This is a 2-d dynamic programming problem, but it follows the same method of solving we start with a recursive approach, memoize, and finally recognize the pattern to come up with a bottom-up iterative approach. If you looked at just the recursive approach it would be hard to tell this is a 2-d problem, it’s when you look at the iterative dp table that it makes a difference.

In this problem, you just have to pretty much traverse the matrix using depth-first search till you reach the end index, and you can only go in the bottom and right directions. This is a dp problem because you can cache ways you can get to the end from any other index in the grid. Ways to get to the end from a certain grid is just ways to get to the end from the bottom index + the ways to get to the end from the right index. And for any grid where the bottom or right index is out of bounds the ways to get there from that grid is 1. We use this idea to just fill out our dp table.

The time complexity of both approaches is O(nm), but the space complexity for the recursive approach is O(nm), while the space complexity for the iterative approach is O(n).
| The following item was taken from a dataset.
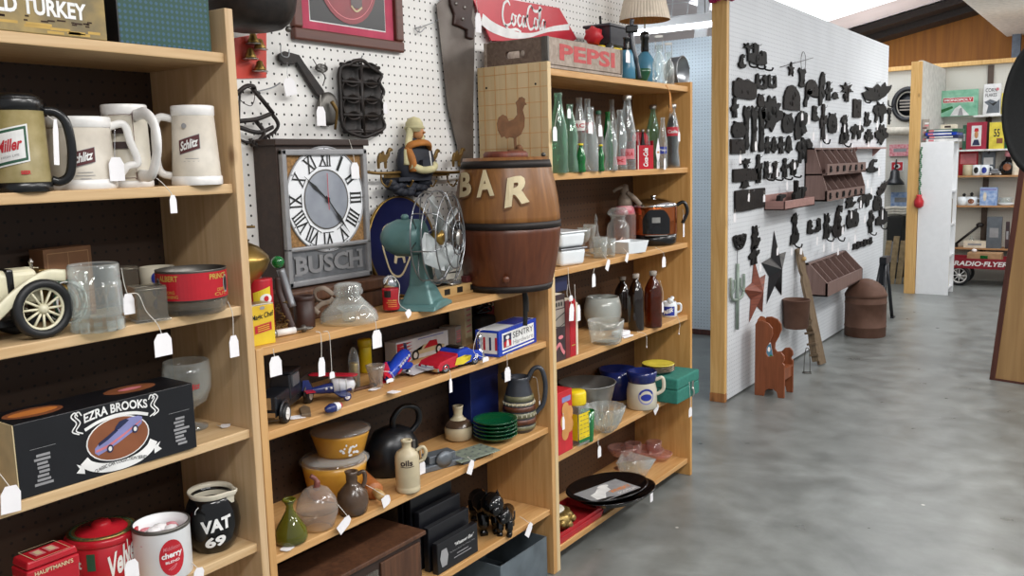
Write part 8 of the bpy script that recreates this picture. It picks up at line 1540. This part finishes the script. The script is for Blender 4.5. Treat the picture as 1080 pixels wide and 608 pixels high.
T=thing('painted_card','little painted landscape card with blue sky resting on the wooden chair','card',(-1.865,5.55,.185),R90);b=MB();b.box(.11,.006,.13,m='white board',M=RX(-.18)@TR(0,0,.065));b.build('card',T);b=MB();SS=lambda x,zz,e:RX(-.18)@Vector((x,-.003-e,.065+zz));b.rect(SS,0,.01,.1,.1,'blue glaze',.0006,nx=1);b.oval(SS,.0,.03,.05,.03,'white print',.001,14,1);b.poly(SS,[(-.05,-.05),(.05,-.05),(.05,-.02),(.01,-.005),(-.05,-.025)],'sprite green',.001);b.build('picture',T)
T=thing('leaning_plank','long weathered board with carved top leaning against the partition','plank',(-1.80,6.47,0),0)
a=Vector((0,0,.0));e_=Vector((-.205,.06,.83));ax=e_.normalized();L_=e_.length;q=ax.to_track_quat('Z','Y').to_matrix().to_4x4();
b=MB();prof=[(-.05,.0),(-.05,L_*.72),(-.03,L_*.76),(-.045,L_*.8),(-.05,L_*.88),(-.035,L_*.95),(-.04,L_*.99),(0,L_),(.04,L_*.98),(.05,L_*.9),(.03,L_*.78),(.05,L_*.72),(.05,0)]
M=Matrix.Rotation(.0,4,'X');Mq=Matrix(((0,ax.x*0+.0,0,0),(0,0,0,0),(0,0,0,0),(0,0,0,1)))
yv=Vector((.0,0,0));xv=Vector((.15,1,0));xv=(xv-ax*xv.dot(ax)).normalized();yv=ax.cross(xv)
Mq=Matrix(((xv.x,yv.x,ax.x,0),(xv.y,yv.y,ax.y,0),(xv.z,yv.z,ax.z,.006),(0,0,0,1)))
b.prism(prof,.022,REDOAK if 0 else GREYW,Mq@TR(0,.011,0));b.build('board',T,bevel=.002)
b=MB();b.M=Mq;b.prism([(-.08,.0),(-.08,.12),(-.06,.2),(-.085,.26),(-.05,.3),(-.05,0)],.05,GREYW,Mq@TR(0,.03,.03));
for k in range(3):b.box(.05,.07,.015,(-.075,.0,.08+.08*k),GREYW)
b.build('carved_steps',T,'carved step pieces')
b=MB();b.M=Mq;b.lathe([(0,0),(.014,0),(.016,.03),(0,.032)],YSTICK,14,M=Mq@TR(.02,-.0,L_*.9)@RX(R90));b.build('peg',T)
pb=pw(846,340,.16);T=thing('hanging_bucket','brown weathered bucket fixed halfway up the leaning board','bucket',(-1.93,6.27,.295),0);s=psz((-1.93,6.27,.4));b=MB();b.lathe([(.078,0),(.083,.004),(.093,.2),(.097,.205),(.09,.205),(.075,.01),(0,.008)],'drum rust',28);b.build('body',T);b=MB();b.tube([(.094*math.cos(2*PI*k/24),.094*math.sin(2*PI*k/24),.2)for k in range(24)],.004,'drum rust',6,True);b.build('rim',T)
p=fl_=at(851,394,2,0);T=thing('wire_stand','small bent wire stand on the floor under the bucket','stand',p,face(p));b=MB()
for sx in(-.02,.02):b.tube(smoothline([(sx,0,.003),(sx*.9,.0,.1),(sx*.5,.0,.17),(0,0,.18)],5),.003,'dull steel',6)
b.tube([(-.03,-.01,.003),(.03,-.01,.003),(.03,.03,.003),(-.03,.03,.003)],.003,'dull steel',6,True);b.build('wire',T)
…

Recursive (Memoization) Approach

class Solution:
    def uniquePaths(self, m: int, n: int) -> int:
        # T: O(nm) S: O(nm)
        end = m-1, n-1
        memo = {end:1}
        def uP(r, c):
            if not (0<=r<m and 0<=c<n):
                return 0
            if (r, c) not in memo:
                memo[(r, c)] = uP(r, c+1) + uP(r+1, c)
            return memo[(r, c)]
        return uP(0, 0)

Iterative Approach

If we realize that we only need to look back in the previous row, we know that’s all we need to cache and we can optimize the space complexity to O(n).

class Solution:
    def uniquePaths(self, m: int, n: int) -> int:
        # T: O(nm) S: O(n)
        dp = [1]*n
        for r in range(m-1):
            for c in reversed(range(n-1)):
                dp[c] += dp[c+1]
        return dp[0]